### What the exercise asks
Each line below should be retyped exactly, with no pictures.
┌──
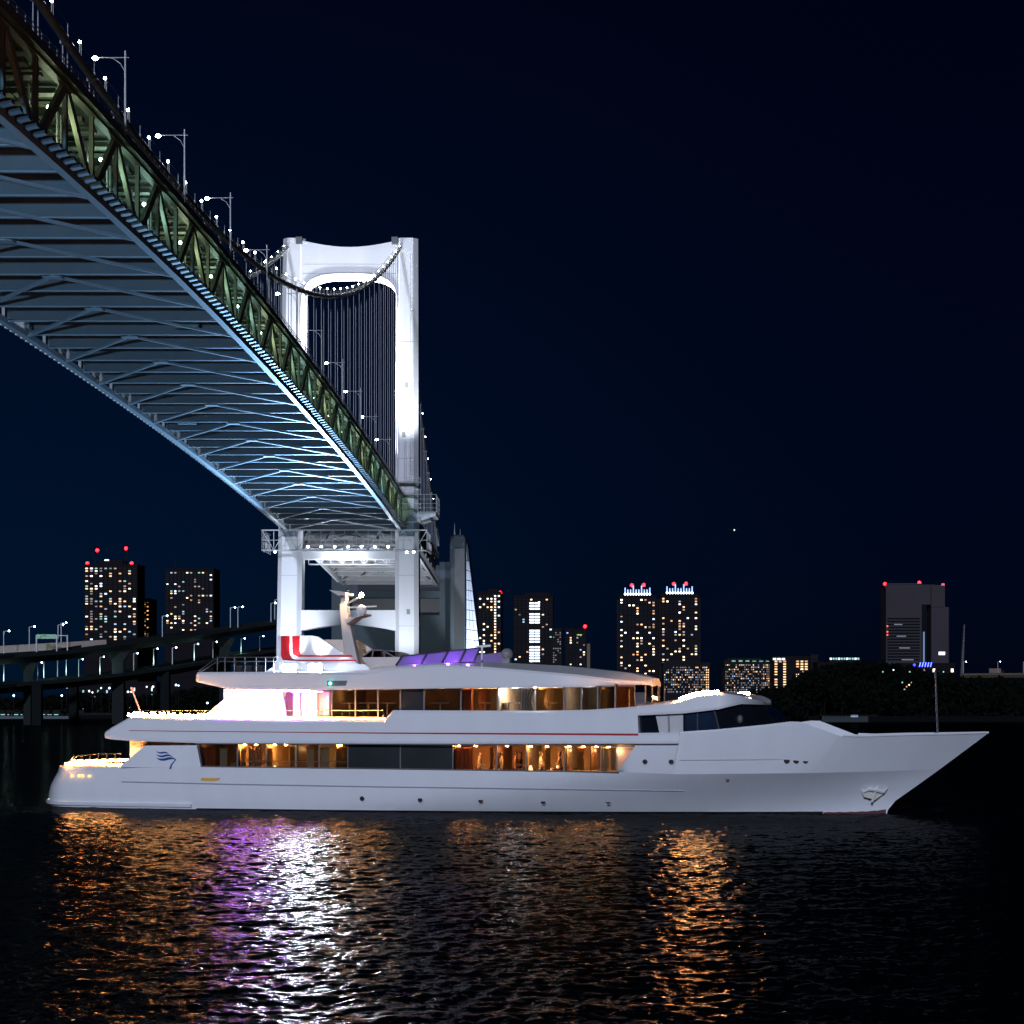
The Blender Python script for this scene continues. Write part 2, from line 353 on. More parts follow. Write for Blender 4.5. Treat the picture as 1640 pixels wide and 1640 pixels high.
def build_tower():
    t = empty('tower', (0, 0, 0), parent=bridge); fr, bk = -3.4, 3.4
    def leg(x0b, x1b, x0t, x1t, z0, z1, name='leg'):
        def ring(x0, x1, z):
            c = 1.15; return [(x0+c, fr, z), (x1-c, fr, z), (x1, fr+c, z), (x1, bk-c, z), (x1-c, bk, z), (x0+c, bk, z), (x0, bk-c, z), (x0, fr+c, z)]
        o = MB().loft([ring(x0b, x1b, z0), ring(x0t, x1t, z1)], smooth=False).build(name, M_TOWER, t)
        return o
    zt = wz(386, YT)
    LX = [(-81.4+63.5, -74.9+63.5, -79.3+63.5, -73.6+63.5), (-50.6+63.5, -44.4+63.5, -50.4+63.5, -44.6+63.5)]
    for a in LX:
        leg(a[0], a[1], a[2], a[3], 2, zt)
        for k, z in enumerate((14.5, 27, 40, 70, 85, 100)):
            xa = a[0]+(a[2]-a[0])*z/zt+1.0; xb = a[1]+(a[3]-a[1])*z/zt-1.0
            MB().box(xa, xb, fr-.012, fr+.1, z, z+.09).build('seam', M_CABLE, t)
    for x in (-46.2+63.5,):
        mb = MB()
        for s_ in (-.3, .3): mb.bar((x+s_, fr-.25, 66), (x+s_, fr-.25, zt-4), .09)
        for k in range(50): mb.bar((x-.3, fr-.25, 66+k*(zt-71)/50), (x+.3, fr-.25, 66+k*(zt-71)/50), .07)
        tag(mb.build('ladder', M_STEEL, t), kind='stuff')
    for x, z in ((-47.5, 88.2), (-48.2, 75.5), (-78.4, 93), (-77.2, 20), (-47.0, 30)):
        MB().box(x+63.5-.45, x+63.5+.45, fr-.06, fr+.1, z, z+1.3).build('hatch', M_STEELD, t)
    # crown beam with the elliptical opening
    xa, xb = -74.2+63.5, -50.2+63.5; cx, rx = (xa+xb)/2, (xb-xa)/2+.3; z0 = wz(497, YT); zc = wz(443, YT)
    top = [(xa-.5+(xb-xa+1)*k/12, zt-.6-1.7*math.sin(math.pi*k/12)) for k in range(13)]
    N = 28
    arch = [(cx+rx*(abs(math.cos(math.pi*k/N))**.62)*(1 if math.cos(math.pi*k/N) > 0 else -1), z0+(zc-z0)*math.sin(math.pi*k/N)**.62) for k in range(N+1)]
    MB().prism(top+arch, 'y', fr+.25, bk-.25).build('crown_beam', M_TOWER, t)
    rim = MB().loft([[(x, fr+.1, z), (x, fr+.3, z-.45), (x, bk-.3, z-.45), (x, bk-.1, z)] for x, z in arch], closed=False, caps=False).build('arch_rim', mat('white_rim', (.8, .8, .82), .4), t)
    for x in (xa-.9, xb+.1-.4):
        MB().box(x-.8, x+.8, fr-.3, bk+.3, zt-1.6, zt+.2).build('saddle', M_DARK, t)
    for z, n in ((109.6, 0), (112, 0)):
        MB().box(xa, xb, fr+.242, fr+.3, z+8, z+8.08).build('seam', M_CABLE, t)
    # lower strut with arched soffit
    zt2, zs = wz(978, YT), wz(1001, YT)
    xi, xj = -75.4+63.5, -50.2+63.5
    MB().prism([(xi, zt2), (xj, zt2)]+[(xj+(xi-xj)*k/16, zs-1.6*(1-math.sin(math.pi*k/16))) for k in range(17)], 'y', -2.4, 2.4).build('lower_strut', M_TOWER, t)
    MB().box(xi, xj, -2.2, 2.2, 44.4, 46.8).build('deck_strut', M_TOWER, t)
    MB().box(-85+63.5, -41+63.5, -9, 9, -3, 4.2).build('pier_base', M_CONCD, t, bevel=.4)
    # maintenance gallery wrapped round the legs just below the deck
    for yy, zlo, zhi in ((-7.0, 46.2, 51.3), (6.0, 43.6, 47.0)):
        x0, x1 = -84.0+63.5, -41.9+63.5
        if yy > 0: x0, x1 = -74+63.5, -50.8+63.5
        n = 14 if yy < 0 else 8; g = empty('maintenance_gallery', (0, 0, 0), parent=bridge)
        for z in (zlo, zhi): member('rail', (x0, yy, z), (x1, yy, z), .3, .3, M_STEEL, g)
        for k in range(n):
            a, b_ = x0+(x1-x0)*k/n, x0+(x1-x0)*(k+1)/n
            member('post', (a, yy, zlo), (a, yy, zhi), .16, .16, M_STEEL, g)
            member('lattice_bar', (a, yy, zlo if k % 2 else zhi), (b_, yy, zhi if k % 2 else zlo), .16, .16, M_STEEL, g)
            member('lattice_bar', (a, yy, (zlo+zhi)/2), (b_, yy, (zlo+zhi)/2), .12, .12, M_STEEL, g)
        MB().box(x0, x1, yy-.6, yy+1.4, zlo-.15, zlo-.02).build('gallery_floor', M_STEEL, g)
    for xx in (-84.0+63.5, -41.9+63.5):
        g = empty('gallery_end', (0, 0, 0), parent=bridge)
        for z in (46.2, 48.8, 51.3): member('rail', (xx, -7, z), (xx, 6, z), .22, .22, M_STEEL, g)
        for k in range(5):
            y0, y1 = -7+13*k/5, -7+13*(k+1)/5
            member('post', (xx, y0, 46.2), (xx, y0, 51.3), .16, .16, M_STEEL, g)
            member('lattice_bar', (xx, y0, 46.2 if k % 2 else 51.3), (xx, y1, 51.3 if k % 2 else 46.2), .16, .16, M_STEEL, g)
    # viewing platform on the outer side of the near leg
    g = empty('side_platform', (0, 0, 0), parent=bridge)
    px0, px1 = -44.6+63.5, -39.8+63.5
    MB().prism([(px0, 53.6), (px1, 55.2), (px1, 55.9), (px0, 55.9)], 'y', -5, 5).build('platform_bracket', M_STEEL, g)
    MB().box(px0, px1+.2, -5.4, 5.4, 55.9, 56.2).build('platform_floor', M_STEELD, g)
    for k in range(7):
        y = -5.3+10.6*k/6; member('post', (px1+.1, y, 56.2), (px1+.1, y, 60.6), .12, .12, M_STEELD, g)
    for k in range(4):
        x = px0+.2+(px1-px0)*k/3; member('post', (x, -5.3, 56.2), (x, -5.3, 60.6), .12, .12, M_STEELD, g)
    for z in (57.2, 58.3, 59.4, 60.6):
        member('rail', (px1+.1, -5.3, z), (px1+.1, 5.3, z), .1, .1, M_STEELD, g); member('rail', (px0, -5.3, z), (px1+.1, -5.3, z), .1, .1, M_STEELD, g)
    # lattice platforms where the truss meets the near leg
    for z in (53.5, 57.0, 60.5, 63.5):
        MB().box(-51.4+63.5, -43.6+63.5, fr-2.2, fr-.2, z, z+.2).build('access_platform', M_STEELD, g)
        for k in range(5):
            x = -51.2+63.5+7.4*k/4; member('post', (x, fr-2.1, z), (x, fr-2.1, z+1.3), .09, .09, M_STEEL, g)
        member('rail', (-51.3+63.5, fr-2.1, z+1.3), (-43.7+63.5, fr-2.1, z+1.3), .1, .1, M_STEEL, g)
    return t
build_tower()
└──
### Worked answer
The Blender Python script for this scene continues. Write part 2, from line 353 on. More parts follow. Write for Blender 4.5. Treat the picture as 1640 pixels wide and 1640 pixels high.
def build_tower():
    t = empty('tower', (0, 0, 0), parent=bridge); fr, bk = -3.4, 3.4
    def leg(x0b, x1b, x0t, x1t, z0, z1, name='leg'):
        def ring(x0, x1, z):
            c = 1.15; return [(x0+c, fr, z), (x1-c, fr, z), (x1, fr+c, z), (x1, bk-c, z), (x1-c, bk, z), (x0+c, bk, z), (x0, bk-c, z), (x0, fr+c, z)]
        o = MB().loft([ring(x0b, x1b, z0), ring(x0t, x1t, z1)], smooth=False).build(name, M_TOWER, t)
        return o
    zt = wz(386, YT)
    LX = [(-81.4+63.5, -74.9+63.5, -79.3+63.5, -73.6+63.5), (-50.6+63.5, -44.4+63.5, -50.4+63.5, -44.6+63.5)]
    for a in LX:
        leg(a[0], a[1], a[2], a[3], 2, zt)
        for k, z in enumerate((14.5, 27, 40, 70, 85, 100)):
            xa = a[0]+(a[2]-a[0])*z/zt+1.0; xb = a[1]+(a[3]-a[1])*z/zt-1.0
            MB().box(xa, xb, fr-.012, fr+.1, z, z+.09).build('seam', M_CABLE, t)
    for x in (-46.2+63.5,):
        mb = MB()
        for s_ in (-.3, .3): mb.bar((x+s_, fr-.25, 66), (x+s_, fr-.25, zt-4), .09)
        for k in range(50): mb.bar((x-.3, fr-.25, 66+k*(zt-71)/50), (x+.3, fr-.25, 66+k*(zt-71)/50), .07)
        tag(mb.build('ladder', M_STEEL, t), kind='stuff')
    for x, z in ((-47.5, 88.2), (-48.2, 75.5), (-78.4, 93), (-77.2, 20), (-47.0, 30)):
        MB().box(x+63.5-.45, x+63.5+.45, fr-.06, fr+.1, z, z+1.3).build('hatch', M_STEELD, t)
    # crown beam with the elliptical opening
    xa, xb = -74.2+63.5, -50.2+63.5; cx, rx = (xa+xb)/2, (xb-xa)/2+.3; z0 = wz(497, YT); zc = wz(443, YT)
    top = [(xa-.5+(xb-xa+1)*k/12, zt-.6-1.7*math.sin(math.pi*k/12)) for k in range(13)]
    N = 28
    arch = [(cx+rx*(abs(math.cos(math.pi*k/N))**.62)*(1 if math.cos(math.pi*k/N) > 0 else -1), z0+(zc-z0)*math.sin(math.pi*k/N)**.62) for k in range(N+1)]
    MB().prism(top+arch, 'y', fr+.25, bk-.25).build('crown_beam', M_TOWER, t)
    rim = MB().loft([[(x, fr+.1, z), (x, fr+.3, z-.45), (x, bk-.3, z-.45), (x, bk-.1, z)] for x, z in arch], closed=False, caps=False).build('arch_rim', mat('white_rim', (.8, .8, .82), .4), t)
    for x in (xa-.9, xb+.1-.4):
        MB().box(x-.8, x+.8, fr-.3, bk+.3, zt-1.6, zt+.2).build('saddle', M_DARK, t)
    for z, n in ((109.6, 0), (112, 0)):
        MB().box(xa, xb, fr+.242, fr+.3, z+8, z+8.08).build('seam', M_CABLE, t)
    # lower strut with arched soffit
    zt2, zs = wz(978, YT), wz(1001, YT)
    xi, xj = -75.4+63.5, -50.2+63.5
    MB().prism([(xi, zt2), (xj, zt2)]+[(xj+(xi-xj)*k/16, zs-1.6*(1-math.sin(math.pi*k/16))) for k in range(17)], 'y', -2.4, 2.4).build('lower_strut', M_TOWER, t)
    MB().box(xi, xj, -2.2, 2.2, 44.4, 46.8).build('deck_strut', M_TOWER, t)
    MB().box(-85+63.5, -41+63.5, -9, 9, -3, 4.2).build('pier_base', M_CONCD, t, bevel=.4)
    # maintenance gallery wrapped round the legs just below the deck
    for yy, zlo, zhi in ((-7.0, 46.2, 51.3), (6.0, 43.6, 47.0)):
        x0, x1 = -84.0+63.5, -41.9+63.5
        if yy > 0: x0, x1 = -74+63.5, -50.8+63.5
        n = 14 if yy < 0 else 8; g = empty('maintenance_gallery', (0, 0, 0), parent=bridge)
        for z in (zlo, zhi): member('rail', (x0, yy, z), (x1, yy, z), .3, .3, M_STEEL, g)
        for k in range(n):
            a, b_ = x0+(x1-x0)*k/n, x0+(x1-x0)*(k+1)/n
            member('post', (a, yy, zlo), (a, yy, zhi), .16, .16, M_STEEL, g)
            member('lattice_bar', (a, yy, zlo if k % 2 else zhi), (b_, yy, zhi if k % 2 else zlo), .16, .16, M_STEEL, g)
            member('lattice_bar', (a, yy, (zlo+zhi)/2), (b_, yy, (zlo+zhi)/2), .12, .12, M_STEEL, g)
        MB().box(x0, x1, yy-.6, yy+1.4, zlo-.15, zlo-.02).build('gallery_floor', M_STEEL, g)
    for xx in (-84.0+63.5, -41.9+63.5):
        g = empty('gallery_end', (0, 0, 0), parent=bridge)
        for z in (46.2, 48.8, 51.3): member('rail', (xx, -7, z), (xx, 6, z), .22, .22, M_STEEL, g)
        for k in range(5):
            y0, y1 = -7+13*k/5, -7+13*(k+1)/5
            member('post', (xx, y0, 46.2), (xx, y0, 51.3), .16, .16, M_STEEL, g)
            member('lattice_bar', (xx, y0, 46.2 if k % 2 else 51.3), (xx, y1, 51.3 if k % 2 else 46.2), .16, .16, M_STEEL, g)
    # viewing platform on the outer side of the near leg
    g = empty('side_platform', (0, 0, 0), parent=bridge)
    px0, px1 = -44.6+63.5, -39.8+63.5
    MB().prism([(px0, 53.6), (px1, 55.2), (px1, 55.9), (px0, 55.9)], 'y', -5, 5).build('platform_bracket', M_STEEL, g)
    MB().box(px0, px1+.2, -5.4, 5.4, 55.9, 56.2).build('platform_floor', M_STEELD, g)
    for k in range(7):
        y = -5.3+10.6*k/6; member('post', (px1+.1, y, 56.2), (px1+.1, y, 60.6), .12, .12, M_STEELD, g)
    for k in range(4):
        x = px0+.2+(px1-px0)*k/3; member('post', (x, -5.3, 56.2), (x, -5.3, 60.6), .12, .12, M_STEELD, g)
    for z in (57.2, 58.3, 59.4, 60.6):
        member('rail', (px1+.1, -5.3, z), (px1+.1, 5.3, z), .1, .1, M_STEELD, g); member('rail', (px0, -5.3, z), (px1+.1, -5.3, z), .1, .1, M_STEELD, g)
    # lattice platforms where the truss meets the near leg
    for z in (53.5, 57.0, 60.5, 63.5):
        MB().box(-51.4+63.5, -43.6+63.5, fr-2.2, fr-.2, z, z+.2).build('access_platform', M_STEELD, g)
        for k in range(5):
            x = -51.2+63.5+7.4*k/4; member('post', (x, fr-2.1, z), (x, fr-2.1, z+1.3), .09, .09, M_STEEL, g)
        member('rail', (-51.3+63.5, fr-2.1, z+1.3), (-43.7+63.5, fr-2.1, z+1.3), .1, .1, M_STEEL, g)
    return t
build_tower()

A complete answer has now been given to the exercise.